Stark abweichende Prosaerzählung: Attil und Palat übernehmen nach dem Tod des Zaren die Herrschaft über die Tschuwaschen. Attil hat einen Heerführer Ajtaman, dem er bedingungslos vertraut. Palat ist kränklich und ertrinkt eines Tages. Attil wird dessen Tod angelastet, was Attil aufbringt. Ajtaman aber kann Attil beruhigen.
Attil besiegt die Tschuchen in der Schlacht, in der auch Ajtaman sich hervortut. Der Zar der Tschuchen und seine Tochter Krimkilte geraten in Gefangenschaft. Attil verliebt sich unsterblich in Krimkilte. Diese aber denkt an Rache und beginnt ein Verhältnis mit Ajtaman. Beide beschließen zu fliehen und planen die Flucht. Zum Schein willigt Krimkilte in die Heirat mit Attil ein. Man will Attil und die Gäste bei der Hochzeit betrunken machen und dann zu Pferde fliehen. Als die Zeit für den Segen kommt, zieht Krimkilte Reisekleidung an und flüstert Attil ins Ohr, sie liebe Ajtaman und erwarte von ihm ein Kind. Als Attil dies vernimmt, stürzt er tot zu Boden.

Auffallend ist die ähnlichkeit vor allem der Prosaerzählung zum Waltharius. Ich denke, dass sowohl der Waltharius als auch das Nibelungenlied auf eine Überlieferung zurückgehen, der auch die tschuwaschischen Lieder zugrunde liegen.

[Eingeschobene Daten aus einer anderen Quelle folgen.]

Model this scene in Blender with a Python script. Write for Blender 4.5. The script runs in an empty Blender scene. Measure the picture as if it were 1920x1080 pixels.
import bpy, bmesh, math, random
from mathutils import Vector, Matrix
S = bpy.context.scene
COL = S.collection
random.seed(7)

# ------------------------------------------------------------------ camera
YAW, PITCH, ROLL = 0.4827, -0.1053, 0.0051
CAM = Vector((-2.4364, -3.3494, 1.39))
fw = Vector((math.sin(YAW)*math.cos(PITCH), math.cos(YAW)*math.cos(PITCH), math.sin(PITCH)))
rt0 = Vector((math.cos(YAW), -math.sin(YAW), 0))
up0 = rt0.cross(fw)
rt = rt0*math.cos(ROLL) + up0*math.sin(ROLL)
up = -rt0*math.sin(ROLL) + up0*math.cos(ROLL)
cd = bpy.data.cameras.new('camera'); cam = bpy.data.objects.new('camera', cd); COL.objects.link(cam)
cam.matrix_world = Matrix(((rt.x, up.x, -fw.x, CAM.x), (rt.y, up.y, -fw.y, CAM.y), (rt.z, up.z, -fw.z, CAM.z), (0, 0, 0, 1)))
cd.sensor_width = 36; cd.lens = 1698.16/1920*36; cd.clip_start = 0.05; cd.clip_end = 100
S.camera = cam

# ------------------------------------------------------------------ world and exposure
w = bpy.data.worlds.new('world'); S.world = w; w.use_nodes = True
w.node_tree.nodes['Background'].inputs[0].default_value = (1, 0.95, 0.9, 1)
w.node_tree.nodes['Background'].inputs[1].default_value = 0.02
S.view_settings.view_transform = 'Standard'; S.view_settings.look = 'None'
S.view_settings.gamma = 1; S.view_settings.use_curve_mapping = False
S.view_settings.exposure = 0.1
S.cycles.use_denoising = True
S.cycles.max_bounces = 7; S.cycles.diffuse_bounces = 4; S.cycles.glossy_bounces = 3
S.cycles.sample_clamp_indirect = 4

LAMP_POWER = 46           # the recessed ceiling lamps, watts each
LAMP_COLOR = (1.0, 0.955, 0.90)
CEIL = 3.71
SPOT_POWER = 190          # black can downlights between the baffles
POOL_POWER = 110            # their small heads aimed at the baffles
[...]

Besonders interessant ist auch, dass eine Verbindung zu Siegfried und den Burgundern nicht besteht, sondern Krimkilte aus Rache für ihren Vater handelt. Dies scheint auch das ursprüngliche Motiv gewesen zu sein, denn dieses wird auch noch in den Quedlinburger Annalen aus dem 10.Jh. genannt. Ich denke für die Rekonstruktion der Entstehung des Nibelungenliedes, aber auch des Waltharius besitzt das tschuwaschische Nibelungenepos eine große Bedeutung und wird seinen Platz in der deutschen Nibelungenforschung finden.

Das Epos nebst deutscher Übersetzung wird demnächst im Rhombos-Verlag erscheinen.